Document Forger's Deadly Deception: The Mark Hofmann Bombings
How a master fraudster turned to murder to hide his crimes
Quick Facts
On the morning of October 15, 1985, Mark Hofmann, a 30-year-old document forger, carried out one of Salt Lake City's most calculated crimes. Within hours, two people were dead—victims of homemade pipe bombs filled with nails that Hofmann had carefully constructed and placed in packages.
Steven Christensen was the first to die. An investor who had become suspicious of Hofmann's dealings, Christensen opened a package addressed to him and triggered the bomb. Less than two hours later, Kathy Sheets, the wife of a businessman working closely with Christensen, fell victim to an identical device in her own home. Both were killed by the same method: a pipe bomb rigged to detonate when the package was opened.

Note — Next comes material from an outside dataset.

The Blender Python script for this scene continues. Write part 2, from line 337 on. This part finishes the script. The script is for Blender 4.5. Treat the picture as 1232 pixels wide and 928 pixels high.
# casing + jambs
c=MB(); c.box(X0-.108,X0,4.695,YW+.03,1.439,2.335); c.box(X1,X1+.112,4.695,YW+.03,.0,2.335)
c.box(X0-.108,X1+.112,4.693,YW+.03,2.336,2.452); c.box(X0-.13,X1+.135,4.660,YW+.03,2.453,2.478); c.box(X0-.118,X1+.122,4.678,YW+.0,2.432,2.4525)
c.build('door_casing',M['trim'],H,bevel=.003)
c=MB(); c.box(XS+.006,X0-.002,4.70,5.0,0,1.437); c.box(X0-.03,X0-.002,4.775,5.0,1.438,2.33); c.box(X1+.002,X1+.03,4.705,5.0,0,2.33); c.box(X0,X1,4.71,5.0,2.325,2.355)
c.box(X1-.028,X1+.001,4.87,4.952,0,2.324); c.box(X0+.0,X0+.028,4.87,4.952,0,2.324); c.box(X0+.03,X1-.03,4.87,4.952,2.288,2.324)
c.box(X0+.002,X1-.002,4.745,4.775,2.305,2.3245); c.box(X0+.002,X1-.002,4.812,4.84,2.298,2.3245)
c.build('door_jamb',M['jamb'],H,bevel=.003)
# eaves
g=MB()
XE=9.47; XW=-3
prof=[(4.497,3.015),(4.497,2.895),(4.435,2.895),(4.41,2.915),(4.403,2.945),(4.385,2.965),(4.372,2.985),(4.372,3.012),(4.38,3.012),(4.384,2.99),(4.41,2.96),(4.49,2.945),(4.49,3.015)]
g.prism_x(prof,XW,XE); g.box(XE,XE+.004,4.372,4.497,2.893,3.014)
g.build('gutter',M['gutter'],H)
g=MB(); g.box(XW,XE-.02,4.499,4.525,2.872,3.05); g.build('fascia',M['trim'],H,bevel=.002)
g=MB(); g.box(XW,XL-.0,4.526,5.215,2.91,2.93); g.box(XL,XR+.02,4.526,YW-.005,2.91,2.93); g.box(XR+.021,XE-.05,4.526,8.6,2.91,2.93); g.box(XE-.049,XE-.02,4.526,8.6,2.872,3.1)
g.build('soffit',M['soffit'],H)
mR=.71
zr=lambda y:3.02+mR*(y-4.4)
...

For Hofmann, the murders were not crimes of passion but calculated acts of survival. For years, he had built a lucrative career selling forged historical documents to collectors, institutions, and investors for thousands of dollars each. He had begun his deception as a teenager, impressing friends with copied signatures of old church leaders and fooling coin dealers with fake rare coins. But by 1985, his scheme was unraveling. Suspicious investors were closing in, and exposure was imminent.
Faced with the prospect of being labeled a fraud, Hofmann made a chilling calculation: it was better to eliminate those who threatened his secret than to face public disgrace. In a 1988 letter to the Utah Board of Pardons and Parole, later reported by the Deseret News, Hofmann revealed the twisted logic behind his actions. He rationalized that his victims would likely have died anyway—in a car accident or from a heart attack—and that he preferred taking human lives over being exposed as a fraud.
But Hofmann's violence didn't stop with Christensen and Sheets. On October 16, 1985, the day after his two victims died, Hofmann constructed a third bomb—this time intended for himself. The device detonated in his car in what appeared to be a suicide attempt. Instead of dying, Hofmann survived with injuries, a fact that would ultimately prove his undoing.